A dívida pública é um instrumento fundamental na captação de poupança interna e externa (com a qual é preciso muito cuidado quando expressa em moeda estrangeira) para acelerar o investimento em infraestrutura. Não há um nível ótimo para a relação dívida pública/PIB: há níveis convenientes, que devem deixar espaço para políticas anticíclicas quando a demanda interna esmorece. Flutuações são perfeitamente aceitáveis quando o projeto financiado aumenta o PIB e, após maturado, tem taxa de retorno superior à do seu financiamento.

Não é difícil produzir exercícios aritméticos (e até alguma evidência empírica) dessa possibilidade. É claro, entretanto, que o efeito final depende do nível da relação dívida pública/PIB (que vai pressionar a taxa de juros), do próprio nível da taxa de juros e da taxa de retorno do investimento, ou seja, da resposta do PIB ao investimento.
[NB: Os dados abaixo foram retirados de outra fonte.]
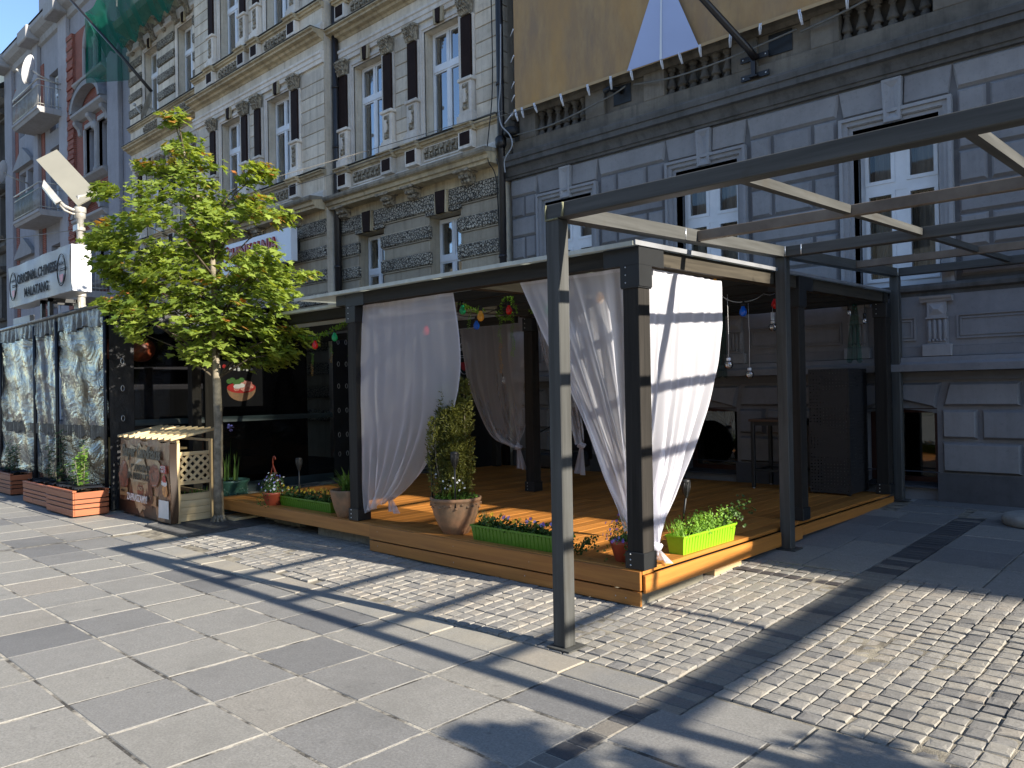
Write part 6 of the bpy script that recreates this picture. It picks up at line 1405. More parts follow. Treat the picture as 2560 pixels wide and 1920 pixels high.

Uma coisa é certa: projetos em estádios de futebol ou Olimpíada não satisfazem aqueles critérios, mas mortal, mesmo, é financiar despesas de custeio, de pessoal, ou aumentar a relação dívida/PIB com mais aumento da dívida. O que faremos com os mais de 100 mil trabalhadores que serão dispensados simultaneamente com o fim das obras da Olimpíada no Rio de Janeiro, em maio de 2016? O Brasil precisa reconquistar a sua governança o mais cedo possível.